— Work to be completed —
Repeat every line of the listing below exactly, minus the pictures.

|---|

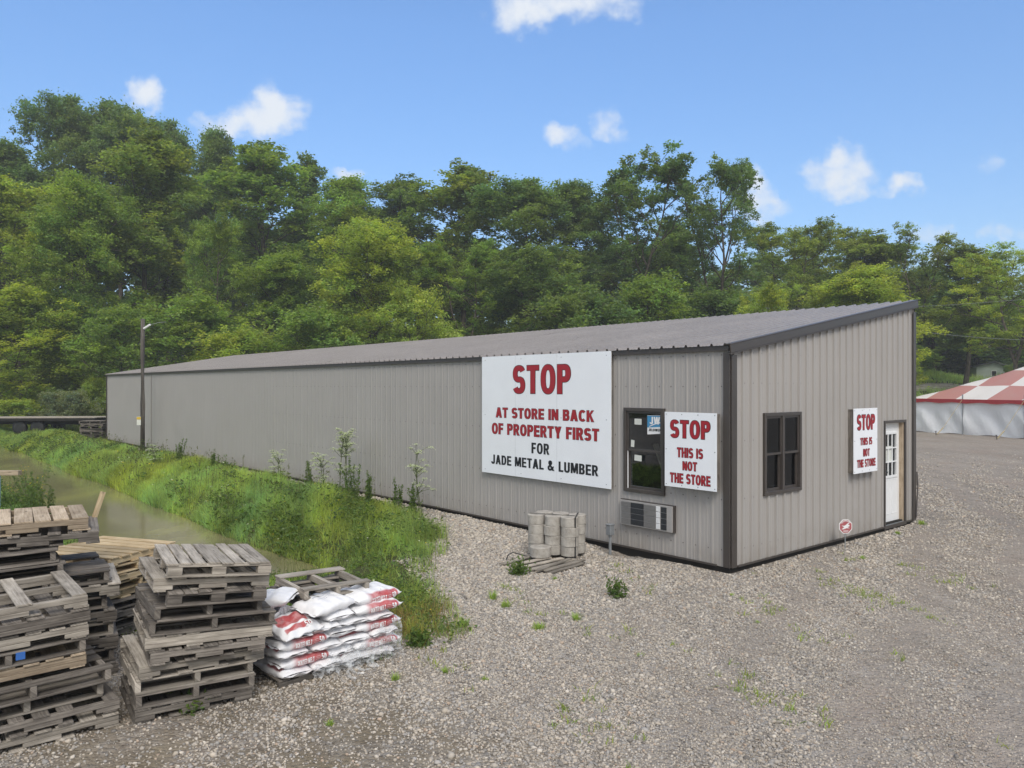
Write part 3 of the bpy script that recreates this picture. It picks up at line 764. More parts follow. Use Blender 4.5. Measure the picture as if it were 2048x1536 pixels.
def frame_rect(mb, put, a0, a1, z0, z1, w, d0, d1, mat=0):
    """picture frame of four bars; put(a, d, z) -> xyz with d out of the wall"""
    def bx(aa, ab, za, zb):
        p = put((aa + ab) / 2, (d0 + d1) / 2, (za + zb) / 2); q = put(1, 0, 0); horiz_x = abs(q[0]) > 0.5
        s = (ab - aa, d1 - d0, zb - za) if horiz_x else (d1 - d0, ab - aa, zb - za)
        mb.box(p, s, None, mat)
    bx(a0, a1, z1 - w, z1); bx(a0, a1, z0, z0 + w); bx(a0, a0 + w, z0 + w, z1 - w); bx(a1 - w, a1, z0 + w, z1 - w)
def double_hung(put, a0, a1, z0, z1, sill=True):
    W_ = empty("window", (0, 0, 0)); W_.parent = BLD
    mb = MB(); frame_rect(mb, put, a0, a1, z0, z1, 0.055, -0.06, 0.045)
    if sill: pass
    mb.build("frame", M['trim'], W_, bevel=0.004)
    return W_
def sash_pair(W_, put, a0, a1, z0, z1):
    zm = (z0 + z1) / 2
    mb = MB(); frame_rect(mb, put, a0, a1, zm - 0.02, z1, 0.032, -0.01, 0.022); mb.build("sash", M['trim'], W_)
    mb = MB(); frame_rect(mb, put, a0, a1, z0, zm + 0.02, 0.04, -0.05, -0.012); mb.build("sash", M['trim'], W_)
    mb = MB(); mb.poly([put(a0 + .02, 0.004, zm), put(a1 - .02, 0.004, zm), put(a1 - .02, 0.004, z1 - .02), put(a0 + .02, 0.004, z1 - .02)]); mb.build("pane", M['glass'], W_)
    mb = MB(); mb.poly([put(a0 + .02, -0.032, z0 + .02), put(a1 - .02, -0.032, z0 + .02), put(a1 - .02, -0.032, zm), put(a0 + .02, -0.032, zm)]); mb.build("pane", M['glass'], W_)
pl = lambda a, d, z: (-d, a, z)
pe = lambda a, d, z: (a, -d, z)
W1 = double_hung(pl, wt0, wt1, wz_bot, wz_top)
sash_pair(W1, pl, wt0 + .055, wt1 - .055, wz_bot + .055, wz_top - .055)
mb = MB(); mb.box((-0.0135, wt1 - .075, (wz_bot + wz_top) / 2 - .33), (0.012, 0.012, 0.62)); mb.build("track", M['white'], W1)
# stickers on the glass
def lw_quad(mb, p, d, mat=0):
    mb.poly([(lambda tz: (-d, tz[0], tz[1]))(LW(*q, d)) for q in p], mat)
def zpx(x, y): return (920 + x / 3.2, 680 + y / 3.2)
for q in (((1117, 503), (1162, 505), (1162, 543), (1117, 540)), ((1095, 638), (1117, 642), (1115, 686), (1093, 682)), ((1117, 733), (1163, 740), (1162, 778), (1116, 770))):
    mb = MB(); lw_quad(mb, [zpx(*p) for p in q], 0.012); mb.build("sticker", M['paper'], W1)
mb = MB()
q = [zpx(1199, 482), zpx(1292, 484), zpx(1292, 600), zpx(1199, 604)]
lw_quad(mb, q, 0.010, 0); lw_quad(mb, [zpx(1199, 484), zpx(1292, 486), zpx(1292, 556), zpx(1199, 560)], 0.012, 1)
def lw_text(mb, s, x0, x1, y0, y1, d, mat, bold=0.03, conv=zpx, lift=0.003, grow=0.0):
    ta, za = LW(*conv(x0, y1), d); tb, zb = LW(*conv(x1, y1), d); _, zt = LW(*conv(x0, y0), d)
    text_into(mb, s, (-d, ta, za), (0, -1, 0), (0, 0, 1), ta - tb, zt - za, (-1, 0, 0), mat, lift, bold, grow=grow)
def lw_bold(mb, s, x0, x1, y0, y1, d, mat):
    ta, za = LW(*zpx(x0, y1), d); tb, zb = LW(*zpx(x1, y1), d); _, zt = LW(*zpx(x0, y0), d)
    bold_into(mb, s, (-d, ta, za), (0, -1, 0), (0, 0, 1), ta - tb, zt - za, (-1, 0, 0), mat, .002)
lw_bold(mb, "JW", 1214, 1280, 491, 538, 0.013, 0)
lw_bold(mb, "JELDWEN", 1207, 1287, 566, 582, 0.011, 2)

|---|

— Exercise response —
Write part 3 of the bpy script that recreates this picture. It picks up at line 764. More parts follow. Use Blender 4.5. Measure the picture as if it were 2048x1536 pixels.
def frame_rect(mb, put, a0, a1, z0, z1, w, d0, d1, mat=0):
    """picture frame of four bars; put(a, d, z) -> xyz with d out of the wall"""
    def bx(aa, ab, za, zb):
        p = put((aa + ab) / 2, (d0 + d1) / 2, (za + zb) / 2); q = put(1, 0, 0); horiz_x = abs(q[0]) > 0.5
        s = (ab - aa, d1 - d0, zb - za) if horiz_x else (d1 - d0, ab - aa, zb - za)
        mb.box(p, s, None, mat)
    bx(a0, a1, z1 - w, z1); bx(a0, a1, z0, z0 + w); bx(a0, a0 + w, z0 + w, z1 - w); bx(a1 - w, a1, z0 + w, z1 - w)
def double_hung(put, a0, a1, z0, z1, sill=True):
    W_ = empty("window", (0, 0, 0)); W_.parent = BLD
    mb = MB(); frame_rect(mb, put, a0, a1, z0, z1, 0.055, -0.06, 0.045)
    if sill: pass
    mb.build("frame", M['trim'], W_, bevel=0.004)
    return W_
def sash_pair(W_, put, a0, a1, z0, z1):
    zm = (z0 + z1) / 2
    mb = MB(); frame_rect(mb, put, a0, a1, zm - 0.02, z1, 0.032, -0.01, 0.022); mb.build("sash", M['trim'], W_)
    mb = MB(); frame_rect(mb, put, a0, a1, z0, zm + 0.02, 0.04, -0.05, -0.012); mb.build("sash", M['trim'], W_)
    mb = MB(); mb.poly([put(a0 + .02, 0.004, zm), put(a1 - .02, 0.004, zm), put(a1 - .02, 0.004, z1 - .02), put(a0 + .02, 0.004, z1 - .02)]); mb.build("pane", M['glass'], W_)
    mb = MB(); mb.poly([put(a0 + .02, -0.032, z0 + .02), put(a1 - .02, -0.032, z0 + .02), put(a1 - .02, -0.032, zm), put(a0 + .02, -0.032, zm)]); mb.build("pane", M['glass'], W_)
pl = lambda a, d, z: (-d, a, z)
pe = lambda a, d, z: (a, -d, z)
W1 = double_hung(pl, wt0, wt1, wz_bot, wz_top)
sash_pair(W1, pl, wt0 + .055, wt1 - .055, wz_bot + .055, wz_top - .055)
mb = MB(); mb.box((-0.0135, wt1 - .075, (wz_bot + wz_top) / 2 - .33), (0.012, 0.012, 0.62)); mb.build("track", M['white'], W1)
# stickers on the glass
def lw_quad(mb, p, d, mat=0):
    mb.poly([(lambda tz: (-d, tz[0], tz[1]))(LW(*q, d)) for q in p], mat)
def zpx(x, y): return (920 + x / 3.2, 680 + y / 3.2)
for q in (((1117, 503), (1162, 505), (1162, 543), (1117, 540)), ((1095, 638), (1117, 642), (1115, 686), (1093, 682)), ((1117, 733), (1163, 740), (1162, 778), (1116, 770))):
    mb = MB(); lw_quad(mb, [zpx(*p) for p in q], 0.012); mb.build("sticker", M['paper'], W1)
mb = MB()
q = [zpx(1199, 482), zpx(1292, 484), zpx(1292, 600), zpx(1199, 604)]
lw_quad(mb, q, 0.010, 0); lw_quad(mb, [zpx(1199, 484), zpx(1292, 486), zpx(1292, 556), zpx(1199, 560)], 0.012, 1)
def lw_text(mb, s, x0, x1, y0, y1, d, mat, bold=0.03, conv=zpx, lift=0.003, grow=0.0):
    ta, za = LW(*conv(x0, y1), d); tb, zb = LW(*conv(x1, y1), d); _, zt = LW(*conv(x0, y0), d)
    text_into(mb, s, (-d, ta, za), (0, -1, 0), (0, 0, 1), ta - tb, zt - za, (-1, 0, 0), mat, lift, bold, grow=grow)
def lw_bold(mb, s, x0, x1, y0, y1, d, mat):
    ta, za = LW(*zpx(x0, y1), d); tb, zb = LW(*zpx(x1, y1), d); _, zt = LW(*zpx(x0, y0), d)
    bold_into(mb, s, (-d, ta, za), (0, -1, 0), (0, 0, 1), ta - tb, zt - za, (-1, 0, 0), mat, .002)
lw_bold(mb, "JW", 1214, 1280, 491, 538, 0.013, 0)
lw_bold(mb, "JELDWEN", 1207, 1287, 566, 582, 0.011, 2)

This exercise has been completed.